Bien que la plupart des interventions du parti concernent l’ensemble du Québec, le député chargé des dossiers concernant la justice au Bloc québécois, assure qu’il ne sacrifierait pas les intérêts des électeurs de Rivière-du-nord au profit des électeurs d’ailleurs au Québec.

Inscription automatique au revenu minimum garanti

Parmi les victoires du Bloc, le député souligne l’adoption en chambre de l’inscription automatique des personnes admissibles au supplément de revenu garanti, un dossier mené par la députée Monique Pauzé. Il soutient que la majorité de ces personnes, à faible revenu et du troisième âge, n’étaient pour la plupart pas informées. « Quelqu’un qui a droit au supplément de revenu garanti a 65 ans n’a pas des gros revenus », explique Fortin. « Il ne se payera pas un comptable agréé pour faire son rapport d’impôt ! », ajoute-t-il, en précisant que l’inscription automatique a permis de régler les difficultés éprouvées par ces personnes à récupérer ce à quoi ils avaient droit.

Une tempête nommée Martine

« On a vécu une année absolument terrible », confie le député à propos de la controverse entourant le leadership de Martine Ouellette et les divisions qu’a connues le Bloc l’année dernière. « Il ne fait pas toujours soleil, parfois il pleut et là, il a plu pendant un an », soupire le député qui avoue que ces bouleversements ont nuit au parti. « On est bien contents que ce soit fini ! »

Une divergence dans la façon de voir le rôle du parti politique avait mené à la scission du parti. « Pour Mme Ouellette, la raison d’être du Bloc n’était pas d’aller défendre les intérêts de nos électeurs, mais de faire la promotion de l’indépendance », résume Fortin, qui a fait partie du groupe de sept députés dissidents s’étant dissocié du parti au printemps 2018. « La façon dont les choses étaient gérées à l’interne n’avait aucun bon sens », ajoute-t-il.

Rhéal Fortin assure toutefois que l’entièreté des députés et militants du Bloc québécois est souverainiste. « Il n’y a jamais eu de dilemme sur le fait qu’on est indépendantistes », assure-t-il. « On n’est pas un organisme voué à faire de la promotion », nuance-t-il, toutefois. « On est des élus. »

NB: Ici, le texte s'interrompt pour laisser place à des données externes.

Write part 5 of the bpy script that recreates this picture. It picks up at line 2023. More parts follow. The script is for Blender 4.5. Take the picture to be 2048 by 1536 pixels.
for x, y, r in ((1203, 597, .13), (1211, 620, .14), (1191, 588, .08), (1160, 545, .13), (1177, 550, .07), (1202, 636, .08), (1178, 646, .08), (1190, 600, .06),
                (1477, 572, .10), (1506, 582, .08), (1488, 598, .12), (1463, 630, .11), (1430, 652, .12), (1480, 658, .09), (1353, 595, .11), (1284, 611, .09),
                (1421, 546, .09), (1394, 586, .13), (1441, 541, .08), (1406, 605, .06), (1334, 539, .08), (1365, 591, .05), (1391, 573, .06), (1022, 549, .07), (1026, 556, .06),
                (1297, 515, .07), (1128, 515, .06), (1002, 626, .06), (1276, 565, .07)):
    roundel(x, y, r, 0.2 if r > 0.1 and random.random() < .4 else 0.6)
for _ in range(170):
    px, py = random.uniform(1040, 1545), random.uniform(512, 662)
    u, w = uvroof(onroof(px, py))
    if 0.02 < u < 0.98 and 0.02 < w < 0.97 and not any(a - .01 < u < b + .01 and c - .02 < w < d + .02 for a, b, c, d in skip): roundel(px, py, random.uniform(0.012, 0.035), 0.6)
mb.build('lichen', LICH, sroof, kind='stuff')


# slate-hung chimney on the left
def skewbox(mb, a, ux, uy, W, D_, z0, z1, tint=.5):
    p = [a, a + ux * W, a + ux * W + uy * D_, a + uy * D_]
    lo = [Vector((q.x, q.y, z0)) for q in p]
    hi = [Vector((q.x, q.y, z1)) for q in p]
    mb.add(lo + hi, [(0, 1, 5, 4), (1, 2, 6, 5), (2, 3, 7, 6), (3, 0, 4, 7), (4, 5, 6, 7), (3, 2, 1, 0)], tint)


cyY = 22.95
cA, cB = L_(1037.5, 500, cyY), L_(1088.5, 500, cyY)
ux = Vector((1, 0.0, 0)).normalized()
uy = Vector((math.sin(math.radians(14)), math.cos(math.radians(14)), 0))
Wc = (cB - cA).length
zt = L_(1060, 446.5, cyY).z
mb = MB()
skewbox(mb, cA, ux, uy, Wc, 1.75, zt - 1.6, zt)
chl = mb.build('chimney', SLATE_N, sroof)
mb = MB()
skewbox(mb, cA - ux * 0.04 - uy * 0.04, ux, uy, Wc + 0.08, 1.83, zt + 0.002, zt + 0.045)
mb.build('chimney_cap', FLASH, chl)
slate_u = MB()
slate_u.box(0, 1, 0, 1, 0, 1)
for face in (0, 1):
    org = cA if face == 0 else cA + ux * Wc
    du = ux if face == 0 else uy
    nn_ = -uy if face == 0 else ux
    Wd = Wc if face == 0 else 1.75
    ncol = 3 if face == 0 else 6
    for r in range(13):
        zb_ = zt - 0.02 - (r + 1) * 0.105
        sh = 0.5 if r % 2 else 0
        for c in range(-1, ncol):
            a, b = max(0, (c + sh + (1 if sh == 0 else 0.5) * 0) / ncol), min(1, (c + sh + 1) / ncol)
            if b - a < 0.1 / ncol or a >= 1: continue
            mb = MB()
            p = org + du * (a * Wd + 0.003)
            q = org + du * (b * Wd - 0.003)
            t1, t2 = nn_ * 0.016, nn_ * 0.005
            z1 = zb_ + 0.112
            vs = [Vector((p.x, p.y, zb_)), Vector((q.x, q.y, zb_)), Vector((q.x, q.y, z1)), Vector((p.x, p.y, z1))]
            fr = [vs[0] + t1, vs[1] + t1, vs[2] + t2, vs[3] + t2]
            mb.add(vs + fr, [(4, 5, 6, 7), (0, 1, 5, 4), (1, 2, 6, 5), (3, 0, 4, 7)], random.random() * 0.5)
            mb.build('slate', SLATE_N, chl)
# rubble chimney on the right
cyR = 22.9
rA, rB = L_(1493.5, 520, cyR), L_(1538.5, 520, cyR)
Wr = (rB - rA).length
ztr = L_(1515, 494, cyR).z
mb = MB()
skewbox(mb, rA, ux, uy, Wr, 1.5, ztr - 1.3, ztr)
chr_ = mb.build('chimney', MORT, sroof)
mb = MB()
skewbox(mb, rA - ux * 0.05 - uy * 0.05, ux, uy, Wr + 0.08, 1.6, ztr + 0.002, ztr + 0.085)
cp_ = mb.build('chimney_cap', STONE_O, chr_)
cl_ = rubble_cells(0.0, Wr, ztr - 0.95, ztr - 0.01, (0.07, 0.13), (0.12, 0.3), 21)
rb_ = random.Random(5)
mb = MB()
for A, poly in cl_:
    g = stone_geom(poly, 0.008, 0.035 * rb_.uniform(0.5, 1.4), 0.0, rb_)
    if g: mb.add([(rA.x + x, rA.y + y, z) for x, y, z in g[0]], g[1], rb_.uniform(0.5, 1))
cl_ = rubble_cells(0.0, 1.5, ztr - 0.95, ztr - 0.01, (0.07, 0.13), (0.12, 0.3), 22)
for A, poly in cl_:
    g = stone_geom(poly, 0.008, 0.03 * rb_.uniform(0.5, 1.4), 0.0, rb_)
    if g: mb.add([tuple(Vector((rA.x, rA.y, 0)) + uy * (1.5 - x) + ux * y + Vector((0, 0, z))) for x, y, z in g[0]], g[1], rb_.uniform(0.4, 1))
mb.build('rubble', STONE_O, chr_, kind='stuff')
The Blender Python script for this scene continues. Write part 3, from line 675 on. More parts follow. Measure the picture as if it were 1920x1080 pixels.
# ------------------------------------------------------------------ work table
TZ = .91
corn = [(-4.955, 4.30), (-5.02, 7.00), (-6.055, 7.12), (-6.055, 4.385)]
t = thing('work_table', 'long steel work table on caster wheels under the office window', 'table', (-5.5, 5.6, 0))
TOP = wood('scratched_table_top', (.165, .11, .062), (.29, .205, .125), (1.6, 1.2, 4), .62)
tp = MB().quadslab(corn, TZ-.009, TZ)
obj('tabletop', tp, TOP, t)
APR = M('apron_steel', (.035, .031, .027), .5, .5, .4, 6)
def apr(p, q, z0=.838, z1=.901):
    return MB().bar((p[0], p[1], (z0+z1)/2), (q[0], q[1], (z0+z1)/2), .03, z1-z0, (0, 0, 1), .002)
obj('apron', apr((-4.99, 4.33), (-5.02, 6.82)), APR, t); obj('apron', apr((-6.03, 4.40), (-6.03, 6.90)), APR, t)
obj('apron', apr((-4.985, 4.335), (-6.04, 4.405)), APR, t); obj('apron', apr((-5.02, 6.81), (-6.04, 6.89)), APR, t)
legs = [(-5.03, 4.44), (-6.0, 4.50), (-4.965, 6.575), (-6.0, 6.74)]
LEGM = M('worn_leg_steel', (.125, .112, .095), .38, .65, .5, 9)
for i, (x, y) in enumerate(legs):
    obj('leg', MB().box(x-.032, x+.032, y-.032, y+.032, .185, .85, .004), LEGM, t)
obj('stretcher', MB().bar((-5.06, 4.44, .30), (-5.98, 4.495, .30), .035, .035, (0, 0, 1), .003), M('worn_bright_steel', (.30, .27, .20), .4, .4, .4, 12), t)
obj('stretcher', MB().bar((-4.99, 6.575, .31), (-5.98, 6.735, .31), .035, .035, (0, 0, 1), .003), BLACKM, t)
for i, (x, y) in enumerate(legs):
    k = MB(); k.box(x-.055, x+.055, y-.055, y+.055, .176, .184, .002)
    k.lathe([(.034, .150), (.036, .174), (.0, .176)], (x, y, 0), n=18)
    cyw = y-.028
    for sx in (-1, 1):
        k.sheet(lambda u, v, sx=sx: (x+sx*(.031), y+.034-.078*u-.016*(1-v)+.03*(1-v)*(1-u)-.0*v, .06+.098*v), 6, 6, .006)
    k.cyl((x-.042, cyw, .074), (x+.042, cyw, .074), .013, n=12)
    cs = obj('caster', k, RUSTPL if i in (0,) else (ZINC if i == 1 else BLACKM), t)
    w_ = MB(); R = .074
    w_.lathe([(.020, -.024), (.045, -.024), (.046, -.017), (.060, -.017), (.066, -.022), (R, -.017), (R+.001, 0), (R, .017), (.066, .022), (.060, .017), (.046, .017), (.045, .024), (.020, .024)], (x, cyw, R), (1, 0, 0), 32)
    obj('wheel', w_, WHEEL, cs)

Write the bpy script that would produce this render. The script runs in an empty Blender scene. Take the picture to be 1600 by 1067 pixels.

À la question de savoir si le parti est désormais uni sur le rôle du Bloc, la réponse est sans équivoque. « À 100 % », assure-t-il, confiant. « On est revenus à une façon de voir plus rationnelle et plus efficace. On est indépendantistes, il n’y pas de doute, mais ce qu’on doit faire c’est défendre le Québec à Ottawa. »

Cap sur l’environnement

« L’environnement est une préoccupation majeure au Québec, on va y revenir en campagne c’est certain », assure le député qui croit que c’est sur cet enjeu particulier que le Bloc pourra rallier la jeunesse. « On parle de survie de la race humaine, c’est loin d’être banal et ça va être une préoccupation majeure pour moi », exprime le député, qui croit que le Bloc québécois est le seul parti en mesure de défendre les intérêts environnementaux du Québec.

« On est pris dans un méchant dilemme : d’un côté on a Justin Trudeau qui achète des pipelines et de l’autre, on a Andrew Scheer qui promet de ramener Énergie Est » estime le député qui dénonce le bilan environnemental du gouvernement Trudeau qui, après la signature de l’Accord de Paris en 2015, a autorisé l’expansion du pipeline Trans-mountain.

Pour le député de Rivière-du-Nord, se retrouver avec un gouvernement minoritaire est le meilleur des scénarios à envisager. « L’idéal pour nous, c’est un gouvernement minoritaire quel qu’il soit, et un Bloc fort pour représenter le Québec » soutient le député qui voit peu de différence entre les conservateurs et les libéraux en ce qui a trait aux bénéfices que pourrait en tirer le Québec. Il soutient que contrairement aux autres partis, le Bloc n’a pas à composer avec les intérêts des maritimes ou de l’Ouest canadien. « Notre job au Bloc Québécois, c’est de défendre les intérêts du Québec », rappelle-t-il.

L’éventualité d’un gouvernement minoritaire permettrait au Bloc québécois de bloquer plus facilement certains projets de loi. « On ne bloquera pas tout, mais on va être en mesure de donner notre appui à ce qui est bon pour le Québec, on va pouvoir négocier notre adhésion à certains projets de loi », explique-t-il, en garantissant que si un gouvernement minoritaire est élu, le Bloc québécois s’opposera à d’éventuels projets de pipeline. « Notre position est claire, on n’en veut pas de pipeline. »

  1. L’Accord de libre-échange nord-américain, connu sous l’acronyme ALENA a été rebaptisé l’Accord Canada–États-Unis–Mexique (ACEUM).